There was a legitimate debate to be had about the dangers of TikTok and the importance of free speech. Do we ban TikTok and squash free speech, or is free speech of supreme importance, even if it means allowing a dangerous foreign app--these were the questions of a few years ago.
So what happened? Let's recap:
Congress passed a law banning TikTok. Free speech was trampled.
The Supreme Court upheld the ban. Free speech was trampled again.
Then, the law just doesn't get enforced. The dangers of TikTok remain.
Everyone loses and the entire political process around this has been a joke.
We've learned that Congress can just ban apps by name, effectively, and yet the great danger that made us cross this line in the first place remains in use under the control of China.
Free speech by foreign governments (or controlled by foreign governments) has never been protected by the US constitution, right?

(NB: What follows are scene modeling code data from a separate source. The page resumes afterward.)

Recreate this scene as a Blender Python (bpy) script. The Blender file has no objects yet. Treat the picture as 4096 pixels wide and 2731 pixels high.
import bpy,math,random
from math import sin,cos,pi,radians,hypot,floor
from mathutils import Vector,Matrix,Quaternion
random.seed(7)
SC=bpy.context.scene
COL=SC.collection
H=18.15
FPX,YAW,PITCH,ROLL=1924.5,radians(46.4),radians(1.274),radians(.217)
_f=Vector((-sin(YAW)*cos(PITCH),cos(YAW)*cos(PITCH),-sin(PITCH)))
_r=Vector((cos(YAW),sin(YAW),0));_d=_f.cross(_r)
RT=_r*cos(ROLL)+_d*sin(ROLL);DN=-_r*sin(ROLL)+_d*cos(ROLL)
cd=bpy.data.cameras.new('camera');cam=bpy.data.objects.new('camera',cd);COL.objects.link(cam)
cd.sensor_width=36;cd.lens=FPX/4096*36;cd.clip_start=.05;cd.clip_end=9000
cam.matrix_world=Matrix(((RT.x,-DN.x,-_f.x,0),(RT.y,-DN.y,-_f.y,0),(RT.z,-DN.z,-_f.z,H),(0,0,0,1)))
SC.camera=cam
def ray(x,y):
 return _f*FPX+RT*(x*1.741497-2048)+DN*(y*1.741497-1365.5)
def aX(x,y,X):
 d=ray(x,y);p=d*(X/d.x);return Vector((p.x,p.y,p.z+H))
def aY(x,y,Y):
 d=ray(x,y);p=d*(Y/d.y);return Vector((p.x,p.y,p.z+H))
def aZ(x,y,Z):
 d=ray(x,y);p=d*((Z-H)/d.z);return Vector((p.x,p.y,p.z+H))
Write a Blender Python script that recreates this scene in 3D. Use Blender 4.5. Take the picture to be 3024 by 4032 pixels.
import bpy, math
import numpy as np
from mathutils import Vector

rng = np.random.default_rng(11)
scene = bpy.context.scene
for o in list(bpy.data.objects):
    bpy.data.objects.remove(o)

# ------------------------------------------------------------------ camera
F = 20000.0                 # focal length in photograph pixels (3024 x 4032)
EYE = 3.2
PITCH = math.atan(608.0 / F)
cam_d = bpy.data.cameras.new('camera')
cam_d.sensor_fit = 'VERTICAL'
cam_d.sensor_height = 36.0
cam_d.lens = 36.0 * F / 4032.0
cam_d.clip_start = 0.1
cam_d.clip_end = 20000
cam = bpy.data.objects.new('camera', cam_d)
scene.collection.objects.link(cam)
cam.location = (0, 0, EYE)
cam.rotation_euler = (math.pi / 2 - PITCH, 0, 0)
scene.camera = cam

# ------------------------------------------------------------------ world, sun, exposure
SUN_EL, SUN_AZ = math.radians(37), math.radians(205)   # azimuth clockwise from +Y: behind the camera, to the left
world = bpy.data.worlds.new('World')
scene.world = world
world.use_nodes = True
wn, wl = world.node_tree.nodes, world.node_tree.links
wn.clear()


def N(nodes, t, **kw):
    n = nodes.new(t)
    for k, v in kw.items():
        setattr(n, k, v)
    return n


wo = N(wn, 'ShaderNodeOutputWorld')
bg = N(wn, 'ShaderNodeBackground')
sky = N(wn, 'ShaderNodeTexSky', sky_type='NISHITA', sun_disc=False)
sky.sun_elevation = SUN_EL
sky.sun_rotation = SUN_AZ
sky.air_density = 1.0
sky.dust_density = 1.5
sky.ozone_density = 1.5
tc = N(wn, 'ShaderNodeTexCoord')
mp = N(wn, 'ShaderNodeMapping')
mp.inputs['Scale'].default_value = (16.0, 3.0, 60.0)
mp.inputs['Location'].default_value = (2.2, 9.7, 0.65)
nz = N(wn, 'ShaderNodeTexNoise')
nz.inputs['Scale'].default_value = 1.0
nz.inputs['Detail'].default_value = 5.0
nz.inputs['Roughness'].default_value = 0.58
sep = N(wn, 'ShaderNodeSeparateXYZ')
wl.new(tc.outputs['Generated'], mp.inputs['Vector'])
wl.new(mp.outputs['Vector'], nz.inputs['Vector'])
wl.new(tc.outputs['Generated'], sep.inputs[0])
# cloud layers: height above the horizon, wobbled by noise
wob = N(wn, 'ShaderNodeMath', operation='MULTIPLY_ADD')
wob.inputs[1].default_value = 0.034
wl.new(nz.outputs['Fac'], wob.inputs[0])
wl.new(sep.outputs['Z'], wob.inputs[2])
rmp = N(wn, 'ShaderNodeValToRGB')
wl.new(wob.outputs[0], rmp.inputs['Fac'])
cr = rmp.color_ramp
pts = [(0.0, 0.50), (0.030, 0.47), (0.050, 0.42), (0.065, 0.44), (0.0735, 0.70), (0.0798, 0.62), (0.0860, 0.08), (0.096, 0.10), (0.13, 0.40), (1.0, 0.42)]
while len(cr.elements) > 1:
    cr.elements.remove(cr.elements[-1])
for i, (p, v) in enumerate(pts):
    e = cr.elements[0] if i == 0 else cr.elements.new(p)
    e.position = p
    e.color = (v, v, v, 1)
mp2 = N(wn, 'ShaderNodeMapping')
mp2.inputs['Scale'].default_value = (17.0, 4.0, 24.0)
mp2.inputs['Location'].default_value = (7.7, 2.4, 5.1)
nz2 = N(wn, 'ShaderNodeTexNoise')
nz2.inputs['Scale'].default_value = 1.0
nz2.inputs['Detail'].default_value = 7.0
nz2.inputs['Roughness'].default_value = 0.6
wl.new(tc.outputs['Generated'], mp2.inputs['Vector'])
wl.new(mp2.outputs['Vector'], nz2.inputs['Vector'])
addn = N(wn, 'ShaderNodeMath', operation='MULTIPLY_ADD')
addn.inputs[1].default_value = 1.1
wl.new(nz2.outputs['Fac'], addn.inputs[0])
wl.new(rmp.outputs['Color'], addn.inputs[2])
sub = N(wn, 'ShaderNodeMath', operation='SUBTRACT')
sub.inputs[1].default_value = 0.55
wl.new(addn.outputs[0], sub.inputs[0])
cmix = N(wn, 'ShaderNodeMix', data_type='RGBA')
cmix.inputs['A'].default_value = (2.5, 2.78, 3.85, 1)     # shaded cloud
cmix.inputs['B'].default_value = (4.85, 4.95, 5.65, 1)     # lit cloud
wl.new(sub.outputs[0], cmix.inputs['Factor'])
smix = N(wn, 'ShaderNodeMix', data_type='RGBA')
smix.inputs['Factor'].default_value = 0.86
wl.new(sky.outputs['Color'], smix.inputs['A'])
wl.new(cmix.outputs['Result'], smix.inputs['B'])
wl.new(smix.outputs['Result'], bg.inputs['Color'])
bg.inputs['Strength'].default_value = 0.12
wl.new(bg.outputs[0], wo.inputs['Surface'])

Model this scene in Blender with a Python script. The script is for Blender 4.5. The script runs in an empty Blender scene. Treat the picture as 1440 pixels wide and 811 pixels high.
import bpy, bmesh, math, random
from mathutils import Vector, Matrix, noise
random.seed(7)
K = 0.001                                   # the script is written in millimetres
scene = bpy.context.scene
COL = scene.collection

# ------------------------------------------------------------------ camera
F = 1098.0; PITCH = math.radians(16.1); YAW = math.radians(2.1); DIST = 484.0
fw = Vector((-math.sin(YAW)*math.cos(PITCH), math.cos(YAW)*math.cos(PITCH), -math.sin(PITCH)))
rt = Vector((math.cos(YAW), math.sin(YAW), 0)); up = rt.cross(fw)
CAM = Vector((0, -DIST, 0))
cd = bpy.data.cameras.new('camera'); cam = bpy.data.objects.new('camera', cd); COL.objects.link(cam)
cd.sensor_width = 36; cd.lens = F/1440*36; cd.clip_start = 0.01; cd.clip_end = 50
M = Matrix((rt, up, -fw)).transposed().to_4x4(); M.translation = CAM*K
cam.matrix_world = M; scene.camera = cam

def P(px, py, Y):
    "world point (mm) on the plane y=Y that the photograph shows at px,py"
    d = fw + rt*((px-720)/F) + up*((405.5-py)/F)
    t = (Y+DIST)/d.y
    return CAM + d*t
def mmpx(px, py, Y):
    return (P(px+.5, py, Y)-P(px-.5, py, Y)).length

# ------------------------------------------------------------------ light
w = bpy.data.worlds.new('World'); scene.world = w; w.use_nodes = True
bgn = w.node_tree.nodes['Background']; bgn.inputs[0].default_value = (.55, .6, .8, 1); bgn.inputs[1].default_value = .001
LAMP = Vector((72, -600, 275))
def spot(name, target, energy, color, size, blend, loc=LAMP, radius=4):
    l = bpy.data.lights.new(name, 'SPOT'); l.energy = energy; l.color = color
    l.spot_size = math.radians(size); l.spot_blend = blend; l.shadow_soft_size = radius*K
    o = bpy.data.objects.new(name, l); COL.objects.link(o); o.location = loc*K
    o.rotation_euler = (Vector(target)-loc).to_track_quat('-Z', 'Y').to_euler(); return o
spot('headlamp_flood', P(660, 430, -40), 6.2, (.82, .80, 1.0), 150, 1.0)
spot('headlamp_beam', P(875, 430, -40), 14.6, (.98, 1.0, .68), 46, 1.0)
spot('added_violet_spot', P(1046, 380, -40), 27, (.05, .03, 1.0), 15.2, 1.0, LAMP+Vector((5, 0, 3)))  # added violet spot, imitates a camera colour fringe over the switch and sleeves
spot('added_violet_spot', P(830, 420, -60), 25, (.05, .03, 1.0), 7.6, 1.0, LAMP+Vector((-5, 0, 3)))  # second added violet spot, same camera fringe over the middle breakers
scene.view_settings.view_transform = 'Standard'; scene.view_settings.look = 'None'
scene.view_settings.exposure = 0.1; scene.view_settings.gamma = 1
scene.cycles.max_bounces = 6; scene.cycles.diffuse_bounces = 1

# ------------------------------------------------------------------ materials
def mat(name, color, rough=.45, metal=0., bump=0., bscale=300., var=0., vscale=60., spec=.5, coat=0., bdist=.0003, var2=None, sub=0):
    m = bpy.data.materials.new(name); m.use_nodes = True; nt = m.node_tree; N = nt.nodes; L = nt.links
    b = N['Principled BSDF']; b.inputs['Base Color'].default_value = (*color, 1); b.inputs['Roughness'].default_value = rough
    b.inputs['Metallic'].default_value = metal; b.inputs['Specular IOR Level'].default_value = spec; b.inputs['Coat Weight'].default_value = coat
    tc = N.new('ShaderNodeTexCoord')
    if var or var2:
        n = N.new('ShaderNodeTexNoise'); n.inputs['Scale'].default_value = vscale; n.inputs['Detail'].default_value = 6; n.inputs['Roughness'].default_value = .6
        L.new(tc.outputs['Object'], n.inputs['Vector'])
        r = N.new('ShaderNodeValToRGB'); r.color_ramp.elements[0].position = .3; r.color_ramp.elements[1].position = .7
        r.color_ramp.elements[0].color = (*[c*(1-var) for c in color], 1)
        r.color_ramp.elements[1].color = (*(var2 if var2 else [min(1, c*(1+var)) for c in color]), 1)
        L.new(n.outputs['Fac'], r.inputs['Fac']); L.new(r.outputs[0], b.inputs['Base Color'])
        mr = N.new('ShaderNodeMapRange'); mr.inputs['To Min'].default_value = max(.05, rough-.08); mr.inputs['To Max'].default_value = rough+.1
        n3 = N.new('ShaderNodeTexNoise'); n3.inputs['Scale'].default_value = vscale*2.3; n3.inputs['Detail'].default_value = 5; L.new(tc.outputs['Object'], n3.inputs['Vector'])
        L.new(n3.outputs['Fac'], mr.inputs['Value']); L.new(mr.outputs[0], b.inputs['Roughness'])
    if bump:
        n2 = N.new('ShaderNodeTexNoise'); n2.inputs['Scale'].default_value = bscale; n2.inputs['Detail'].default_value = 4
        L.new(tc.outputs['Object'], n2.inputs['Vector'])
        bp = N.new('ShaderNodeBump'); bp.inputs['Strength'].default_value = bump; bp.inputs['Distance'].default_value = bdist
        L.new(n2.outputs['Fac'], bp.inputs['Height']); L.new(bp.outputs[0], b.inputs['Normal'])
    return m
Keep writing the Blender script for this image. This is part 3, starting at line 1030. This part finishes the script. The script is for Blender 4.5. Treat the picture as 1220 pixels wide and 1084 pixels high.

I do agree that Trump, in both his administrations, has made it starkly clear that its checks and balances are quite impotent against a person or party that doesn’t care to follow the rules, so long as they have enough supporters that also don’t care, or are misled
I do the same as you. If any post is harming my mental health, I just must the entire sub. But then weirder and weirder stuff just keeps surfacing. Some of it is funny though; like it keeps showing me alien subreddits now, which I find funny because I'm pretty sure 65% of the comments are just satire.